• [WHAT IS BEING ASKED]: Repeat every line of the material, character for character.

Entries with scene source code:
## begin

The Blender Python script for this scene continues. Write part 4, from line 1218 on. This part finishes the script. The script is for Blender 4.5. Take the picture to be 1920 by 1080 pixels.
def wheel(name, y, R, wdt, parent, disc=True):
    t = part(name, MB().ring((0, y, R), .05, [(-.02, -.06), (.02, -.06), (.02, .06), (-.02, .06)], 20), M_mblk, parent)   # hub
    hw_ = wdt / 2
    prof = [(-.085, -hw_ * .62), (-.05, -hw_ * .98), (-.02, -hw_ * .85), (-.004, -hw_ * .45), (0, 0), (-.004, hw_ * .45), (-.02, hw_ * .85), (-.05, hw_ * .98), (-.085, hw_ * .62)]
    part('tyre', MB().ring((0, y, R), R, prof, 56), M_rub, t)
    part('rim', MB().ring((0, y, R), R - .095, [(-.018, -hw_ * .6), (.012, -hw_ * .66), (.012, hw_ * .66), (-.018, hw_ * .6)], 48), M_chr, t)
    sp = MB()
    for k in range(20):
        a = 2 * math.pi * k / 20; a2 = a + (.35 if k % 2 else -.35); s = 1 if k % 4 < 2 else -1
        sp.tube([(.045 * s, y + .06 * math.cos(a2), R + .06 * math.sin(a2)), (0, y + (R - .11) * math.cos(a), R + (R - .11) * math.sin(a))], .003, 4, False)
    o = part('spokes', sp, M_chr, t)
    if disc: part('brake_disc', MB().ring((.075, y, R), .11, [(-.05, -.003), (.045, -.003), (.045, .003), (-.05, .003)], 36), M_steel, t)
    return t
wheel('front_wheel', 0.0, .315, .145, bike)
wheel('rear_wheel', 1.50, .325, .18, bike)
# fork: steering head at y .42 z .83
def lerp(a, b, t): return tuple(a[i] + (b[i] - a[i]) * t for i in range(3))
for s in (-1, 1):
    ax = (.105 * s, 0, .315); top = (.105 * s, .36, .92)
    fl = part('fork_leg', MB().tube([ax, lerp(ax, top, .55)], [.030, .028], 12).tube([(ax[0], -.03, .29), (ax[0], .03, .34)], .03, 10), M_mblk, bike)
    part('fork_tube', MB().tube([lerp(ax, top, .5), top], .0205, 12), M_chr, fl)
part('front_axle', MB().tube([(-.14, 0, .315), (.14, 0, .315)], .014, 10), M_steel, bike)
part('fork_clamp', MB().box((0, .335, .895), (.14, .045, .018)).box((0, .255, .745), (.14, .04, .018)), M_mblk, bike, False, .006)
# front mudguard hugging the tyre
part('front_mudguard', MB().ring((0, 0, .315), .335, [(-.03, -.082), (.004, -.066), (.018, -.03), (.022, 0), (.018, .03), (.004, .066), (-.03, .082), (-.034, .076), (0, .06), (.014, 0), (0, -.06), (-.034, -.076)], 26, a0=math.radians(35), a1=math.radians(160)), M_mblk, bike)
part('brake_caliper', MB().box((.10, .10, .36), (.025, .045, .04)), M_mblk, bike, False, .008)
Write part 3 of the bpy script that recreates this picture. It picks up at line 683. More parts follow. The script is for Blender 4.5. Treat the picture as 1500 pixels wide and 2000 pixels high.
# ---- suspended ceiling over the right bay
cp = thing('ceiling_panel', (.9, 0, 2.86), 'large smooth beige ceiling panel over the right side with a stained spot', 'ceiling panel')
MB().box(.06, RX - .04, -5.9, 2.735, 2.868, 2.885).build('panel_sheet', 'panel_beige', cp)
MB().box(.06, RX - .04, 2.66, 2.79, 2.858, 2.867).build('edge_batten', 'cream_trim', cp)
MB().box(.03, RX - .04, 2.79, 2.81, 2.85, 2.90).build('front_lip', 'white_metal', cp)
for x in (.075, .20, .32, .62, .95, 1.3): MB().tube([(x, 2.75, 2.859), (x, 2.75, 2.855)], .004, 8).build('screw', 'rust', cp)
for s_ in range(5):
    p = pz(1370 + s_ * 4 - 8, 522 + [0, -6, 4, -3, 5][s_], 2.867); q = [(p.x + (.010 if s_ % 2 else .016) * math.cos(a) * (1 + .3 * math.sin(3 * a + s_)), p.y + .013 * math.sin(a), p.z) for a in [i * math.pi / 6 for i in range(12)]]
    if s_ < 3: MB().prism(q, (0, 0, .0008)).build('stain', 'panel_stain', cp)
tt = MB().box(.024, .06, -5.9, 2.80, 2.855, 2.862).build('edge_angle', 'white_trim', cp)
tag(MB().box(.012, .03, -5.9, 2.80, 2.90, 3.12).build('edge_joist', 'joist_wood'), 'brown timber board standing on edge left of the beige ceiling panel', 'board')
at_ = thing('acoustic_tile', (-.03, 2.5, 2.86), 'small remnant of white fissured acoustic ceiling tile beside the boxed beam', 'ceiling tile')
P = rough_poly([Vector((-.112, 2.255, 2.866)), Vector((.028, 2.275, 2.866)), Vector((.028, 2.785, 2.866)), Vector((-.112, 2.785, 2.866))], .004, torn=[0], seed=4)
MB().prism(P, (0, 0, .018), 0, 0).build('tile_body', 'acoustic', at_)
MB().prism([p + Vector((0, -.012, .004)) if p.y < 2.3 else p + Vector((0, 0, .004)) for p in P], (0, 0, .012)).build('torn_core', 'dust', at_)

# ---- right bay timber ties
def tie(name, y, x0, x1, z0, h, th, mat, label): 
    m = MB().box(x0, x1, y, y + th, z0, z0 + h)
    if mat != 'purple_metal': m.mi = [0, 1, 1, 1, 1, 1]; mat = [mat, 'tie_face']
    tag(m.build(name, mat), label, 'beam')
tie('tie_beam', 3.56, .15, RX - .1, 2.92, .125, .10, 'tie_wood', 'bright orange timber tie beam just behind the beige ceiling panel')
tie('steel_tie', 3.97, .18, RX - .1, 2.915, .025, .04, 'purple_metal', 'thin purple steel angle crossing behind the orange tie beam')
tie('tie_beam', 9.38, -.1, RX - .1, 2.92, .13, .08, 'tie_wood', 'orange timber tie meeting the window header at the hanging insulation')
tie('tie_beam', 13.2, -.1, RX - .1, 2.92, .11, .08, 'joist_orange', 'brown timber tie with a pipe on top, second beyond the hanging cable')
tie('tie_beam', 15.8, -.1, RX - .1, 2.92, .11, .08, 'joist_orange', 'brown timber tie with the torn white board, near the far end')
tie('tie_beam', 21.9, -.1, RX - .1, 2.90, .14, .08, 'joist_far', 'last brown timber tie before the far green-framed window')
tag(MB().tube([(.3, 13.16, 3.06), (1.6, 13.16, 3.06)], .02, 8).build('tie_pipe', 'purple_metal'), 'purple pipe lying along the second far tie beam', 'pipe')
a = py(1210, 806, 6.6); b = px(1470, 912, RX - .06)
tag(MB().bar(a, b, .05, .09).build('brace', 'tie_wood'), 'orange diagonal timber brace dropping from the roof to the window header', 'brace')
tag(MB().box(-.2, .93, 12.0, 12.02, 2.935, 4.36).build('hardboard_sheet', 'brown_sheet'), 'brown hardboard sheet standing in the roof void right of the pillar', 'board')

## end

• [SOLUTION TO THIS PROBLEM]:
The Blender Python script for this scene continues. Write part 4, from line 1218 on. This part finishes the script. The script is for Blender 4.5. Take the picture to be 1920 by 1080 pixels.
def wheel(name, y, R, wdt, parent, disc=True):
    t = part(name, MB().ring((0, y, R), .05, [(-.02, -.06), (.02, -.06), (.02, .06), (-.02, .06)], 20), M_mblk, parent)   # hub
    hw_ = wdt / 2
    prof = [(-.085, -hw_ * .62), (-.05, -hw_ * .98), (-.02, -hw_ * .85), (-.004, -hw_ * .45), (0, 0), (-.004, hw_ * .45), (-.02, hw_ * .85), (-.05, hw_ * .98), (-.085, hw_ * .62)]
    part('tyre', MB().ring((0, y, R), R, prof, 56), M_rub, t)
    part('rim', MB().ring((0, y, R), R - .095, [(-.018, -hw_ * .6), (.012, -hw_ * .66), (.012, hw_ * .66), (-.018, hw_ * .6)], 48), M_chr, t)
    sp = MB()
    for k in range(20):
        a = 2 * math.pi * k / 20; a2 = a + (.35 if k % 2 else -.35); s = 1 if k % 4 < 2 else -1
        sp.tube([(.045 * s, y + .06 * math.cos(a2), R + .06 * math.sin(a2)), (0, y + (R - .11) * math.cos(a), R + (R - .11) * math.sin(a))], .003, 4, False)
    o = part('spokes', sp, M_chr, t)
    if disc: part('brake_disc', MB().ring((.075, y, R), .11, [(-.05, -.003), (.045, -.003), (.045, .003), (-.05, .003)], 36), M_steel, t)
    return t
wheel('front_wheel', 0.0, .315, .145, bike)
wheel('rear_wheel', 1.50, .325, .18, bike)
# fork: steering head at y .42 z .83
def lerp(a, b, t): return tuple(a[i] + (b[i] - a[i]) * t for i in range(3))
for s in (-1, 1):
    ax = (.105 * s, 0, .315); top = (.105 * s, .36, .92)
    fl = part('fork_leg', MB().tube([ax, lerp(ax, top, .55)], [.030, .028], 12).tube([(ax[0], -.03, .29), (ax[0], .03, .34)], .03, 10), M_mblk, bike)
    part('fork_tube', MB().tube([lerp(ax, top, .5), top], .0205, 12), M_chr, fl)
part('front_axle', MB().tube([(-.14, 0, .315), (.14, 0, .315)], .014, 10), M_steel, bike)
part('fork_clamp', MB().box((0, .335, .895), (.14, .045, .018)).box((0, .255, .745), (.14, .04, .018)), M_mblk, bike, False, .006)
# front mudguard hugging the tyre
part('front_mudguard', MB().ring((0, 0, .315), .335, [(-.03, -.082), (.004, -.066), (.018, -.03), (.022, 0), (.018, .03), (.004, .066), (-.03, .082), (-.034, .076), (0, .06), (.014, 0), (0, -.06), (-.034, -.076)], 26, a0=math.radians(35), a1=math.radians(160)), M_mblk, bike)
part('brake_caliper', MB().box((.10, .10, .36), (.025, .045, .04)), M_mblk, bike, False, .008)
Write part 3 of the bpy script that recreates this picture. It picks up at line 683. More parts follow. The script is for Blender 4.5. Treat the picture as 1500 pixels wide and 2000 pixels high.
# ---- suspended ceiling over the right bay
cp = thing('ceiling_panel', (.9, 0, 2.86), 'large smooth beige ceiling panel over the right side with a stained spot', 'ceiling panel')
MB().box(.06, RX - .04, -5.9, 2.735, 2.868, 2.885).build('panel_sheet', 'panel_beige', cp)
MB().box(.06, RX - .04, 2.66, 2.79, 2.858, 2.867).build('edge_batten', 'cream_trim', cp)
MB().box(.03, RX - .04, 2.79, 2.81, 2.85, 2.90).build('front_lip', 'white_metal', cp)
for x in (.075, .20, .32, .62, .95, 1.3): MB().tube([(x, 2.75, 2.859), (x, 2.75, 2.855)], .004, 8).build('screw', 'rust', cp)
for s_ in range(5):
    p = pz(1370 + s_ * 4 - 8, 522 + [0, -6, 4, -3, 5][s_], 2.867); q = [(p.x + (.010 if s_ % 2 else .016) * math.cos(a) * (1 + .3 * math.sin(3 * a + s_)), p.y + .013 * math.sin(a), p.z) for a in [i * math.pi / 6 for i in range(12)]]
    if s_ < 3: MB().prism(q, (0, 0, .0008)).build('stain', 'panel_stain', cp)
tt = MB().box(.024, .06, -5.9, 2.80, 2.855, 2.862).build('edge_angle', 'white_trim', cp)
tag(MB().box(.012, .03, -5.9, 2.80, 2.90, 3.12).build('edge_joist', 'joist_wood'), 'brown timber board standing on edge left of the beige ceiling panel', 'board')
at_ = thing('acoustic_tile', (-.03, 2.5, 2.86), 'small remnant of white fissured acoustic ceiling tile beside the boxed beam', 'ceiling tile')
P = rough_poly([Vector((-.112, 2.255, 2.866)), Vector((.028, 2.275, 2.866)), Vector((.028, 2.785, 2.866)), Vector((-.112, 2.785, 2.866))], .004, torn=[0], seed=4)
MB().prism(P, (0, 0, .018), 0, 0).build('tile_body', 'acoustic', at_)
MB().prism([p + Vector((0, -.012, .004)) if p.y < 2.3 else p + Vector((0, 0, .004)) for p in P], (0, 0, .012)).build('torn_core', 'dust', at_)

# ---- right bay timber ties
def tie(name, y, x0, x1, z0, h, th, mat, label): 
    m = MB().box(x0, x1, y, y + th, z0, z0 + h)
    if mat != 'purple_metal': m.mi = [0, 1, 1, 1, 1, 1]; mat = [mat, 'tie_face']
    tag(m.build(name, mat), label, 'beam')
tie('tie_beam', 3.56, .15, RX - .1, 2.92, .125, .10, 'tie_wood', 'bright orange timber tie beam just behind the beige ceiling panel')
tie('steel_tie', 3.97, .18, RX - .1, 2.915, .025, .04, 'purple_metal', 'thin purple steel angle crossing behind the orange tie beam')
tie('tie_beam', 9.38, -.1, RX - .1, 2.92, .13, .08, 'tie_wood', 'orange timber tie meeting the window header at the hanging insulation')
tie('tie_beam', 13.2, -.1, RX - .1, 2.92, .11, .08, 'joist_orange', 'brown timber tie with a pipe on top, second beyond the hanging cable')
tie('tie_beam', 15.8, -.1, RX - .1, 2.92, .11, .08, 'joist_orange', 'brown timber tie with the torn white board, near the far end')
tie('tie_beam', 21.9, -.1, RX - .1, 2.90, .14, .08, 'joist_far', 'last brown timber tie before the far green-framed window')
tag(MB().tube([(.3, 13.16, 3.06), (1.6, 13.16, 3.06)], .02, 8).build('tie_pipe', 'purple_metal'), 'purple pipe lying along the second far tie beam', 'pipe')
a = py(1210, 806, 6.6); b = px(1470, 912, RX - .06)
tag(MB().bar(a, b, .05, .09).build('brace', 'tie_wood'), 'orange diagonal timber brace dropping from the roof to the window header', 'brace')
tag(MB().box(-.2, .93, 12.0, 12.02, 2.935, 4.36).build('hardboard_sheet', 'brown_sheet'), 'brown hardboard sheet standing in the roof void right of the pillar', 'board')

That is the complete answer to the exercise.